• _Objective_: What is the number of lines in the data holding the word "objects"? Give that number by itself.
— START Given information —
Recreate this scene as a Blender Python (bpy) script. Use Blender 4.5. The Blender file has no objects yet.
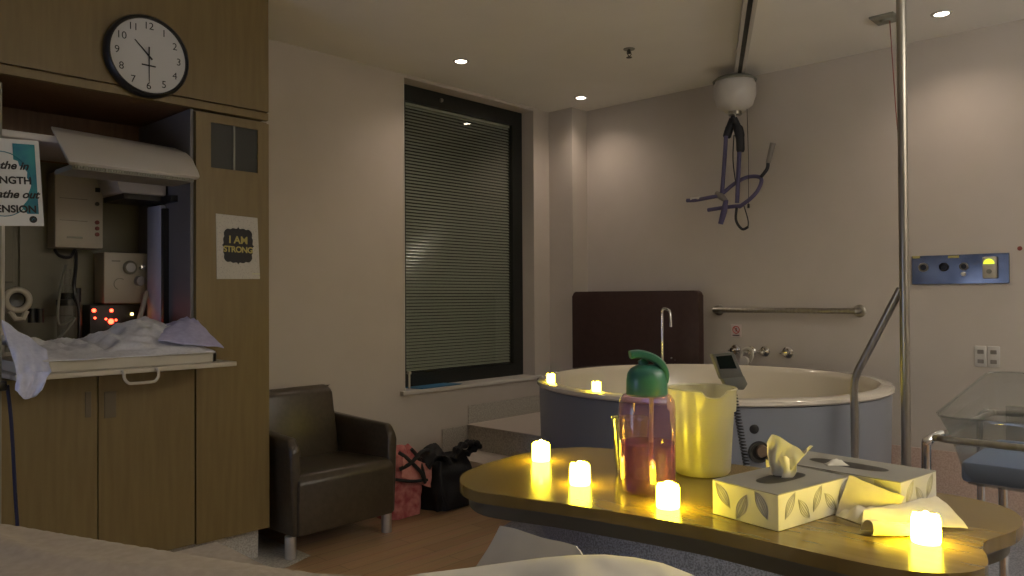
import bpy, bmesh, math, random
from mathutils import Vector, Matrix, noise
random.seed(7)
S = bpy.context.scene
C = S.collection
PI = math.pi

# ------------------------------------------------------------------ camera (level, slightly up)
FPX, YAW, PIT, ROL, EYE = 773.0, 0.7519, 0.0114, -0.00545, 1.30
F = Vector((math.cos(YAW)*math.cos(PIT), math.sin(YAW)*math.cos(PIT), math.sin(PIT)))
R0 = Vector((math.sin(YAW), -math.cos(YAW), 0)); U0 = R0.cross(F)
RT = R0*math.cos(ROL)+U0*math.sin(ROL); UP = -R0*math.sin(ROL)+U0*math.cos(ROL)
CAM = Vector((0, 0, EYE))
def _ray(x, y): return F*FPX+RT*(x-512)-UP*(y-288)
def az(x, y, z): d = _ray(x, y); return CAM+d*((z-EYE)/d.z)
def ax(x, y, X): d = _ray(x, y); return CAM+d*(X/d.x)
def ay(x, y, Y): d = _ray(x, y); return CAM+d*(Y/d.y)
cd = bpy.data.cameras.new('camera'); cam = bpy.data.objects.new('camera', cd); C.objects.link(cam)
cd.sensor_width = 36; cd.lens = FPX/1024*36; cd.clip_start = 0.02
m = Matrix((RT, UP, -F)).transposed().to_4x4(); m.translation = CAM
cam.matrix_world = m
S.camera = cam
S.view_settings.view_transform = 'Standard'; S.view_settings.look = 'None'
S.view_settings.gamma = 1; S.view_settings.use_curve_mapping = False
S.view_settings.exposure = 0.79
w = bpy.data.worlds.new('world'); S.world = w; w.use_nodes = True
w.node_tree.nodes['Background'].inputs[0].default_value = (.01, .012, .02, 1)
w.node_tree.nodes['Background'].inputs[1].default_value = 0.3

# ------------------------------------------------------------------ materials
def nodes(name):
    m = bpy.data.materials.new(name); m.use_nodes = True
    nt = m.node_tree; b = nt.nodes['Principled BSDF']
    return m, nt, b
def mat(name, col, rough=.5, metal=0, emit=None, es=0, spec=.5, coat=0, sub=0):
    m, nt, b = nodes(name)
    b.inputs['Base Color'].default_value = (*col, 1); b.inputs['Roughness'].default_value = rough
    b.inputs['Metallic'].default_value = metal; b.inputs['Specular IOR Level'].default_value = spec
    if coat: b.inputs['Coat Weight'].default_value = coat
    if emit: b.inputs['Emission Color'].default_value = (*emit, 1); b.inputs['Emission Strength'].default_value = es
    if sub: b.inputs['Subsurface Weight'].default_value = sub; b.inputs['Subsurface Scale'].default_value = .01
    return m
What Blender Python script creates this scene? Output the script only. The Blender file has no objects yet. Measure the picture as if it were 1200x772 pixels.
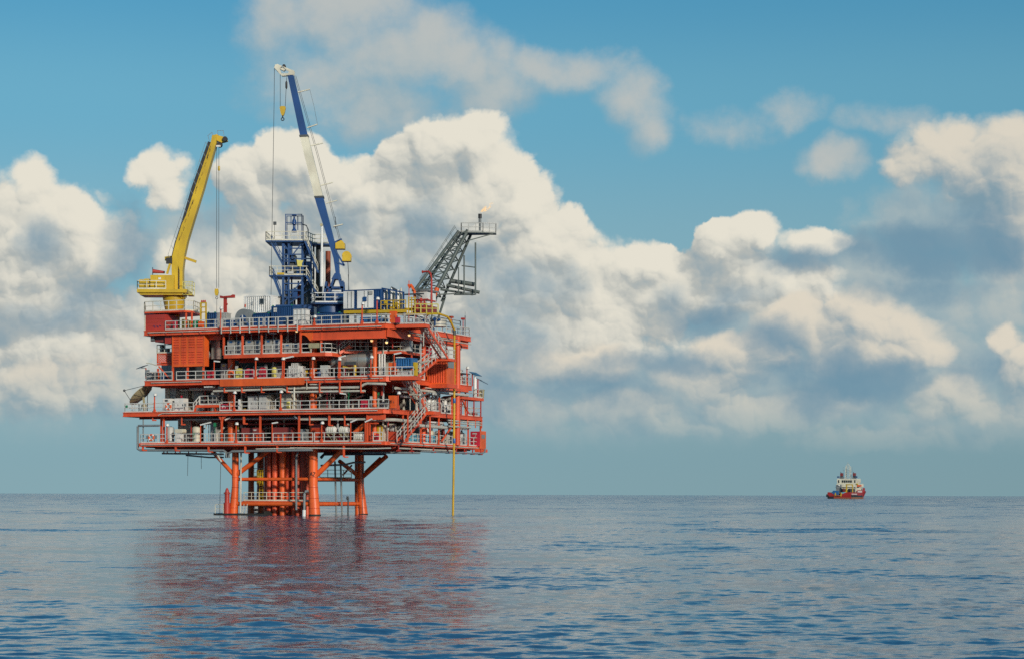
import bpy, bmesh, math, random
import numpy as np
from math import sin, cos, tan, radians, pi, sqrt, atan, atan2
from mathutils import Vector, Matrix
rnd = random.Random(11)
SC = bpy.context.scene
COL = SC.collection
# ---------------------------------------------------------------- place: rig frame and sight lines
A = radians(22.8); CX, CY = -14.8, 250.0; F = 2500.0; ROLL = atan(.0028); HOR = 579.1; EYE = 2.6
def W(p):
    u, v, z = p
    return Vector((CX + u*cos(A) + v*sin(A), CY - u*sin(A) + v*cos(A), z))
def ray(px, py):
    dx = px-600; dy = HOR-py
    return (dx*cos(ROLL)-dy*sin(ROLL))/F, (dx*sin(ROLL)+dy*cos(ROLL))/F
def pv(px, py, v):                     # where the plane v=const of the rig is met -> (u, z)
    X, Z = ray(px, py); t = (v+CX*sin(A)+CY*cos(A))/(X*sin(A)+cos(A))
    return (t*X-CX)*cos(A)-(t-CY)*sin(A), EYE+t*Z
def pu(px, py, u):                     # plane u=const -> (v, z)
    X, Z = ray(px, py); t = (u+CX*cos(A)-CY*sin(A))/(X*cos(A)-sin(A))
    return (t*X-CX)*sin(A)+(t-CY)*cos(A), EYE+t*Z
def pw(px, py, D):                     # world plane y=D -> (x, z)
    X, Z = ray(px, py); return X*D, EYE+Z*D
def U(px, v): return pv(px, 500, v)[0]
def ZZ(px, py, v): return pv(px, py, v)[1]
def V(px, u): return pu(px, 500, u)[0]
# ---------------------------------------------------------------- materials
MATS = {}
def newmat(name):
    m = bpy.data.materials.new(name); m.use_nodes = True
    nt = m.node_tree; b = nt.nodes['Principled BSDF']
    return m, nt, b
def paint(name, rgb, rough=.45, dirt=.35, scale=1.2, dirtcol=None, metallic=0., streak=True):
    m, nt, b = newmat(name)
    tc = nt.nodes.new('ShaderNodeTexCoord')
    mp = nt.nodes.new('ShaderNodeMapping'); mp.inputs['Scale'].default_value = (1, 1, .35 if streak else 1)
    nt.links.new(tc.outputs['Object'], mp.inputs['Vector'])
    n = nt.nodes.new('ShaderNodeTexNoise'); n.inputs['Scale'].default_value = scale; n.inputs['Detail'].default_value = 5; n.inputs['Roughness'].default_value = .65
    nt.links.new(mp.outputs[0], n.inputs['Vector'])
    r = nt.nodes.new('ShaderNodeMapRange'); r.inputs[1].default_value = .45; r.inputs[2].default_value = .75; r.inputs[3].default_value = 0; r.inputs[4].default_value = dirt
    nt.links.new(n.outputs['Fac'], r.inputs[0])
    mx = nt.nodes.new('ShaderNodeMix'); mx.data_type = 'RGBA'
    dc = dirtcol or tuple(c*.45+.01 for c in rgb)
    mx.inputs[6].default_value = (*rgb, 1); mx.inputs[7].default_value = (*dc, 1)
    nt.links.new(r.outputs[0], mx.inputs[0]); 
    n2 = nt.nodes.new('ShaderNodeTexNoise'); n2.inputs['Scale'].default_value = .33; n2.inputs['Detail'].default_value = 3; nt.links.new(tc.outputs['Object'], n2.inputs['Vector'])
    v2 = nt.nodes.new('ShaderNodeMapRange'); v2.inputs[1].default_value = .35; v2.inputs[2].default_value = .65; v2.inputs[3].default_value = .82; v2.inputs[4].default_value = 1.12; nt.links.new(n2.outputs['Fac'], v2.inputs[0])
    sc = nt.nodes.new('ShaderNodeHueSaturation'); nt.links.new(mx.outputs[2], sc.inputs['Color']); nt.links.new(v2.outputs[0], sc.inputs['Value']); nt.links.new(sc.outputs[0], b.inputs['Base Color'])
    b.inputs['Roughness'].default_value = rough; b.inputs['Metallic'].default_value = metallic
    MATS[name] = m; return m
RUST = (.12, .035, .012)
paint('orange_paint', (.70, .092, .027), .45, .45, 1.6, (.36, .042, .016))
paint('orange_leg', (.74, .115, .018), .42, .5, 1.3, (.36, .05, .018))
paint('red_paint', (.42, .04, .025), .45, .4)
paint('maroon_paint', (.22, .035, .03), .5, .4)
paint('crimson_paint', (.48, .02, .045), .45, .25)
paint('deep_red', (.50, .06, .024), .55, .5)
paint('white_paint', (.72, .72, .68), .45, .35, 1.0, (.42, .38, .30))
paint('rail_white', (.54, .53, .48), .5, .45, 1.0, (.45, .38, .30))
paint('cream_paint', (.62, .59, .46), .5, .4, 1.0, (.36, .29, .2))
paint('grey_cabinet', (.36, .36, .33), .45, .3, .8)
paint('light_grey', (.47, .48, .46), .45, .35, .8, (.28, .26, .22))
paint('grey_steel', (.20, .22, .22), .5, .4)
paint('dark_steel', (.055, .062, .065), .5, .3)
paint('inner_wall', (.20, .185, .16), .6, .6, .8, (.05, .04, .035))
paint('black_rubber', (.018, .018, .02), .6, .2)
paint('silver_clad', (.50, .49, .44), .32, .4, .7, (.3, .26, .19), .55)
paint('beige_pipe', (.52, .50, .42), .45, .45, .8, (.32, .24, .15))
paint('yellow_paint', (.56, .37, .014), .42, .45, .8, (.34, .19, .02))
paint('yellow_pipe', (.55, .33, .012), .4, .3, .8, (.4, .22, .02))
paint('pale_yellow', (.64, .56, .12), .45, .3)
paint('blue_paint', (.011, .055, .17), .4, .4, .9, (.012, .05, .12))
paint('blue_boom', (.009, .055, .19), .35, .45, .7, (.01, .045, .12))
paint('bright_blue', (.02, .12, .30), .4, .3)
paint('aqua_plastic', (.12, .42, .55), .4, .2)
paint('green_paint', (.02, .22, .09), .45, .3)
paint('flare_grey', (.085, .108, .098), .5, .5, .8, (.09, .085, .07))
paint('concrete_rust', (.30, .07, .032), .7, .8, 1.2, (.08, .03, .02))
paint('conductor_orange', (.60, .075, .024), .5, .7, .5, (.18, .035, .02))
paint('dish_tan', (.40, .35, .20), .5, .5, 6.0, (.10, .09, .05), streak=False)
paint('marine_growth', (.02, .02, .017), .8, .6, 3.0, (.05, .045, .03))
paint('hull_red', (.36, .022, .018), .45, .4, .3)
paint('hull_black', (.02, .02, .025), .5, .4, .3)
paint('hull_brown', (.25, .10, .045), .6, .5, .3)
paint('window_dark', (.02, .025, .03), .12, .1)
paint('solar_blue', (.025, .035, .06), .2, .1)
paint('lamp_white', (.70, .68, .62), .3, .1)
def emit(name, rgb, s):
    m, nt, b = newmat(name)
    b.inputs['Base Color'].default_value = (*rgb, 1); b.inputs['Emission Color'].default_value = (*rgb, 1); b.inputs['Emission Strength'].default_value = s
    MATS[name] = m
emit('lamp_glow', (1., .62, .25), 1.1)
# ---------------------------------------------------------------- mesh collector
class MB:
    def __init__(s): s.v = []; s.f = []; s.m = []; s.k = 0
    def add(s, vs, fs):
        o = len(s.v); s.v += [tuple(p) for p in vs]
        for f in fs: s.f.append(tuple(i+o for i in f)); s.m.append(s.k)
        return s
    def box(s, x0, x1, y0, y1, z0, z1):
        x0, x1 = min(x0, x1), max(x0, x1); y0, y1 = min(y0, y1), max(y0, y1); z0, z1 = min(z0, z1), max(z0, z1)
        v = [(x0,y0,z0),(x1,y0,z0),(x1,y1,z0),(x0,y1,z0),(x0,y0,z1),(x1,y0,z1),(x1,y1,z1),(x0,y1,z1)]
        return s.add(v, [(3,2,1,0),(4,5,6,7),(0,1,5,4),(1,2,6,5),(2,3,7,6),(3,0,4,7)])
    def bar(s, p, q, w, h=None, up=(0,0,1)):
        p = Vector(p); q = Vector(q); h = h or w
        d = (q-p).normalized(); up = Vector(up)
        if abs(d.dot(up)) > .98: up = Vector((0,1,0))
        x = d.cross(up).normalized(); y = x.cross(d)
        v = [c + x*a*w/2 + y*b*h/2 for c in (p, q) for a, b in ((-1,-1),(1,-1),(1,1),(-1,1))]
        return s.add(v, [(0,1,2,3),(7,6,5,4),(1,0,4,5),(2,1,5,6),(3,2,6,7),(0,3,7,4)])
    def tube(s, p, q, r, n=8, r2=None):
        return s.path([p, q], r, n, r2)
    def path(s, pts, r, n=8, r2=None):
        pts = [Vector(p) for p in pts]; rings = []
        for i, p in enumerate(pts):
            a = pts[max(i-1, 0)]; b = pts[min(i+1, len(pts)-1)]
            d = (b-a).normalized()
            up = Vector((0,0,1)) if abs(d.z) < .95 else Vector((0,1,0))
            x = d.cross(up).normalized(); y = x.cross(d)
            rr = r if r2 is None else r+(r2-r)*i/(len(pts)-1)
            if 0 < i < len(pts)-1:
                c = (pts[i]-pts[i-1]).normalized().dot((pts[i+1]-pts[i]).normalized())
                rr = rr  # mitre left round
            rings.append([p+(x*cos(2*pi*k/n)+y*sin(2*pi*k/n))*rr for k in range(n)])
        o = [q for R_ in rings for q in R_]; f = []
        for i in range(len(rings)-1):
            for k in range(n):
                a = i*n+k; b = i*n+(k+1) % n
                f.append((a, a+n, b+n, b))
        f.append(tuple(range(n))); f.append(tuple(reversed(range((len(rings)-1)*n, len(rings)*n))))
        return s.add(o, f)
    def lathe(s, prof, c=(0,0,0), n=20, axis='z'):
        c = Vector(c); o = []; f = []
        for r, h in prof:
            for k in range(n):
                a = 2*pi*k/n; x, y = r*cos(a), r*sin(a)
                o.append(c + (Vector((x,y,h)) if axis == 'z' else Vector((h,x,y)) if axis == 'x' else Vector((y,h,x))))
        for i in range(len(prof)-1):
            for k in range(n):
                a = i*n+k; b = i*n+(k+1) % n
                f.append((a, b, b+n, a+n))
        f.append(tuple(reversed(range(n)))); f.append(tuple(range((len(prof)-1)*n, len(prof)*n)))
        return s.add(o, f)
    def sphere(s, c, r, n=10, sz=1.):
        return s.lathe([(max(.01*r, r*sin(pi*i/n)), -r*sz*cos(pi*i/n)) for i in range(n+1)], c, n+4)
    def prism(s, poly, z0, z1):
        n = len(poly)
        if sum(poly[i][0]*poly[(i+1)%n][1]-poly[(i+1)%n][0]*poly[i][1] for i in range(n)) < 0: poly = poly[::-1]
        v = [(x,y,z0) for x,y in poly]+[(x,y,z1) for x,y in poly]
        return s.add(v, [tuple(reversed(range(n))), tuple(range(n, 2*n))]+[(i,(i+1)%n,(i+1)%n+n,i+n) for i in range(n)])
    def prismy(s, poly, y0, y1):             # polygon in x,z pushed along y
        n = len(poly)
        if sum(poly[i][0]*poly[(i+1)%n][1]-poly[(i+1)%n][0]*poly[i][1] for i in range(n)) < 0: poly = poly[::-1]
        y0, y1 = min(y0, y1), max(y0, y1)
        v = [(x,y0,z) for x,z in poly]+[(x,y1,z) for x,z in poly]
        return s.add(v, [tuple(range(n)), tuple(reversed(range(n, 2*n)))]+[((i+1)%n,i,i+n,(i+1)%n+n) for i in range(n)])
    def torus(s, c, R_, r, axis='y', n=18, m=6):
        c = Vector(c); o = []; f = []
        for i in range(n):
            a = 2*pi*i/n
            for j in range(m):
                b = 2*pi*j/m; q = R_+r*cos(b); x, y, z = q*cos(a), q*sin(a), r*sin(b)
                o.append(c+(Vector((x,y,z)) if axis == 'z' else Vector((x,z,y)) if axis == 'y' else Vector((z,x,y))))
                f.append((i*m+j, ((i+1)%n)*m+j, ((i+1)%n)*m+(j+1)%m, i*m+(j+1)%m))
        return s.add(o, f)
    def corrug(s, p, q, z0, z1, th=.08, pitch=.28, n=None):   # corrugated wall between two (x,y) points
        p = Vector(p); q = Vector(q); L = (q-p).length; n = n or max(2, int(L/pitch)); d = (q-p)/n; nr = Vector((d.y, -d.x)).normalized()*th
        pts = []
        for i in range(n):
            a = p+d*i
            pts += [a, a+d*.35, a+d*.5+nr, a+d*.85+nr]
        pts.append(q)
        v = [(a.x,a.y,z0) for a in pts]+[(a.x,a.y,z1) for a in pts]; k = len(pts)
        return s.add(v, [(i, i+1, i+1+k, i+k) for i in range(k-1)])
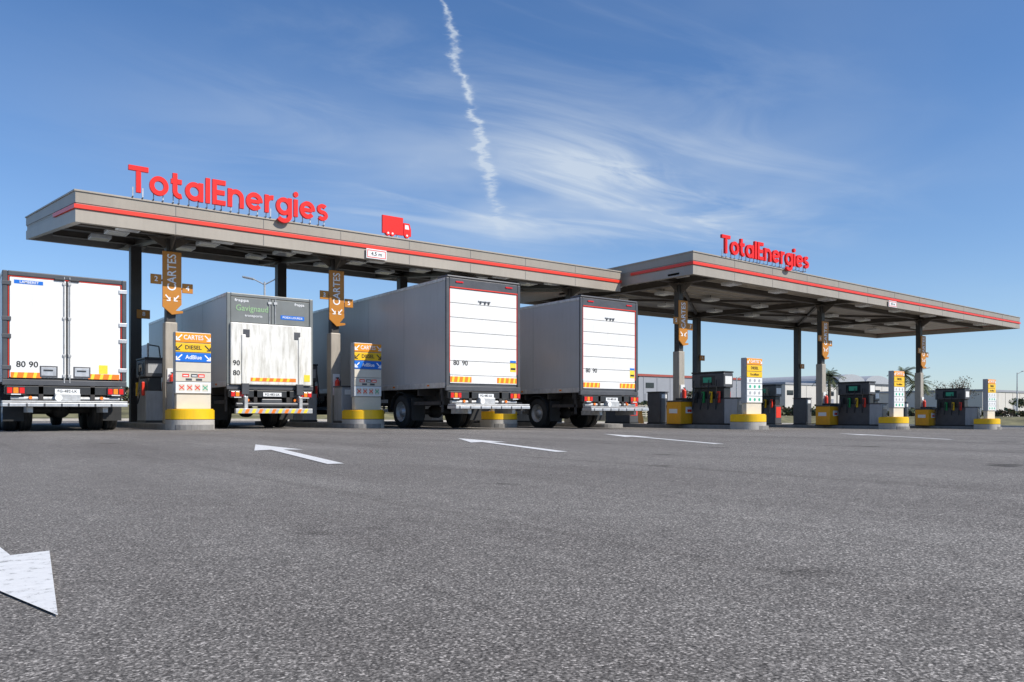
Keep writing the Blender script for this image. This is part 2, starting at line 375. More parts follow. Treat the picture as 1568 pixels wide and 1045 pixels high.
— END Given information —
• _Output_: 3